Come potete osservare ho posto, subito sotto al bridge, quattro versi di Carmen Consoli. Perché? Principalmente per dimostrare la mia tesi iniziale: artiste lontanissime, che non si conoscono, ricorrono a simboli simili. È questa caratteristica a rendere l’arte potenzialmente fruibile da tutti. È la mia postura coraggiosa, che non ha paura di essere considerato un pazzo che vede cose che non esistono, a permettermi di potervi offrire questa possibile analogia e di creare un dialogo impossibile tra queste due artiste.
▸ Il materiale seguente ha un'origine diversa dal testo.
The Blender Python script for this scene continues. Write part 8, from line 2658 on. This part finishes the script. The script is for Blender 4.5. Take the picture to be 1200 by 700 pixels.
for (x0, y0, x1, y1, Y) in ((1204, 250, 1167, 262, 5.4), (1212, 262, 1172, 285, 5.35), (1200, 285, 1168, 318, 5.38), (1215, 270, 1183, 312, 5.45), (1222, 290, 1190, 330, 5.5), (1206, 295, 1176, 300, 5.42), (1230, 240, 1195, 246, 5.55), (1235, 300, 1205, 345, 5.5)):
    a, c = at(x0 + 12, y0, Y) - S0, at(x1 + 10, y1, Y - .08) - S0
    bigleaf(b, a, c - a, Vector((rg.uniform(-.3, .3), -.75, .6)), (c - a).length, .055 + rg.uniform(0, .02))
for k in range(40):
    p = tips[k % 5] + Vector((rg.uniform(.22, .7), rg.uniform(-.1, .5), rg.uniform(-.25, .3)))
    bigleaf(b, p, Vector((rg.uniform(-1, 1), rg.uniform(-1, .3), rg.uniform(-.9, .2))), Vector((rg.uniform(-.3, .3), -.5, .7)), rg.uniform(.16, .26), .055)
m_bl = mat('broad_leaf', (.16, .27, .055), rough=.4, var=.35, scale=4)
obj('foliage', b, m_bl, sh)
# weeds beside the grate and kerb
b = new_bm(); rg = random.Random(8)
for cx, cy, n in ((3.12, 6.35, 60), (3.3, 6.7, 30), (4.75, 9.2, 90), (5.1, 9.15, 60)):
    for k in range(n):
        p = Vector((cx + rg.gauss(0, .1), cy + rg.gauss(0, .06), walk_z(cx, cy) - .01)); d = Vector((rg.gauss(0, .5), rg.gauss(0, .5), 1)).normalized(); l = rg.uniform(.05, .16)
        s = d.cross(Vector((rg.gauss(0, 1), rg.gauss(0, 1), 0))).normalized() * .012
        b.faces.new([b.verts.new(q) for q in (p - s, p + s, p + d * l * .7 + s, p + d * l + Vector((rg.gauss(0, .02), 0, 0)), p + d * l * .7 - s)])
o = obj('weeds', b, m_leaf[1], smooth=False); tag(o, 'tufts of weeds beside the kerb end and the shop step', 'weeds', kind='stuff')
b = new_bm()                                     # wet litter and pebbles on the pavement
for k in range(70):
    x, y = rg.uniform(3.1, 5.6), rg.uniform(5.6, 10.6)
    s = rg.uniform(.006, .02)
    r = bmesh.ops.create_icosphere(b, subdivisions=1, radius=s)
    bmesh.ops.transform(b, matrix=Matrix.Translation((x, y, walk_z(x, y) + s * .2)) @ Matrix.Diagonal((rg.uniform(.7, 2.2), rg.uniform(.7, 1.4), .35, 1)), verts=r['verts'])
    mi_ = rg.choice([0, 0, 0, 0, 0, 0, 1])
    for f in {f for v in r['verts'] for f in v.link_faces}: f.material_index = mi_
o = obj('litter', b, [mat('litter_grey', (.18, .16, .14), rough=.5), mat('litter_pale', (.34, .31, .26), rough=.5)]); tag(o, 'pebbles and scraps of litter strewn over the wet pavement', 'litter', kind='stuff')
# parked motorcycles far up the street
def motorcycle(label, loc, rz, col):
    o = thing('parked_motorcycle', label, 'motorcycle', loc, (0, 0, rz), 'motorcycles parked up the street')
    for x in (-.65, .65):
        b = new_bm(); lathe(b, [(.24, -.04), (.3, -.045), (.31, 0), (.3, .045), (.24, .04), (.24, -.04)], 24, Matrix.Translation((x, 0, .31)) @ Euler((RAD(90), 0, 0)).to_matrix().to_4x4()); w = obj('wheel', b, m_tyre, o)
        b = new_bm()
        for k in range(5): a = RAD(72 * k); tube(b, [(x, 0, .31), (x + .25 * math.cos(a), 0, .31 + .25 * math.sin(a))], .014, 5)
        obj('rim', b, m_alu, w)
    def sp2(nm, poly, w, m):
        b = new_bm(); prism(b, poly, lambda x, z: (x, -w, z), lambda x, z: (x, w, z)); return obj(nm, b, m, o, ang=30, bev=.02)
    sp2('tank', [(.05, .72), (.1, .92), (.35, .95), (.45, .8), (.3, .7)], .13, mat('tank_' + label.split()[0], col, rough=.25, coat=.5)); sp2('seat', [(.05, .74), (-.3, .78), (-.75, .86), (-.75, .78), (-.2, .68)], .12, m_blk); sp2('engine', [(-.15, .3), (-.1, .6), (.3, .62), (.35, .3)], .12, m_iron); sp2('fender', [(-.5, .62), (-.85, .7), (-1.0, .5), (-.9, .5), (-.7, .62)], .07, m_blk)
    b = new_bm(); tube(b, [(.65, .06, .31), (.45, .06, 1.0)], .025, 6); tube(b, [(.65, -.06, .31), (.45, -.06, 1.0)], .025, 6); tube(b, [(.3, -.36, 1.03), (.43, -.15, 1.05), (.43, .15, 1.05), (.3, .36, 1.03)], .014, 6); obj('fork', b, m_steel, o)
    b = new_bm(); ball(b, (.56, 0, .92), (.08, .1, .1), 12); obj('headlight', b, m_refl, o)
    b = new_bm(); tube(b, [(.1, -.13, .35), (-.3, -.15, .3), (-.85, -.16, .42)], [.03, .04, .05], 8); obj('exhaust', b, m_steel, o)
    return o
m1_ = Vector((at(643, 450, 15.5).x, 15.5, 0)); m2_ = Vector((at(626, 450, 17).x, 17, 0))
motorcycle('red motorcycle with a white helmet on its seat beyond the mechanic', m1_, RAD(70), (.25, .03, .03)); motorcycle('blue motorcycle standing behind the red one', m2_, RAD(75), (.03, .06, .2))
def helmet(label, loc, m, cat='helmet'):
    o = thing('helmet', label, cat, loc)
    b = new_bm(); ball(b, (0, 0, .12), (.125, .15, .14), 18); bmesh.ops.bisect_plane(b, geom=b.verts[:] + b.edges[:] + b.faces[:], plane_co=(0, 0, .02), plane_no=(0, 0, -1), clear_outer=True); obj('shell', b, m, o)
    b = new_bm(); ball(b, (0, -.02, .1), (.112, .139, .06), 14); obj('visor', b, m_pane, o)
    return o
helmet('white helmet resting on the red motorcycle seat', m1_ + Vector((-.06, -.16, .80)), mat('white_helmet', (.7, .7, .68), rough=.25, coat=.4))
[Interlude] I love you the first time, I love you the last time Yo soy la princesa, comprende mis white lines 'Cause I'm your jazz singer and you're my cult leader I love you forever, I love you forever
Siamo arrivati alle battute finali. Osserviamo innanzitutto come il verbo I love racchiuda dapprima due tempi definiti, la prima e l’ultima volta, e poi si estenda all’infinito, per sempre. Lana è consapevole della sua operazione artistica: sta consegnando il ricordo ad una canzone, sta consegnando le sue esperienze di vita all’arte, consegnandole, come il suo amore, si auspica, ad un tempo indeterminato. E ci chiede, di fare lo sforzo di comprendere tra le righe, cioè di comprendere gli spazi bianchi, il non detto, e allo stesso tempo di non giudicarla (il riferimento alla cocaina, nel sintagma white lines, è quasi inequivocabile).
Mi auguro che questo articolo abbia gettato un po’ di luce su quel mistero che è la creazione di un’opera artistica, in questo caso specifico la composizione poetica, e che possa avervi fornito degli strumenti per individuare e apprezzare la follia degli artisti. Scriveva Sylvia Plath nel suo diario, memorandum a se stessa: rimani aggrappata alla vita. Rimaniamo allora aggrappati a ciò che ci rende vivi, alla nostra umanità, che è la capacità di essere pazzi e apprezzare la follia.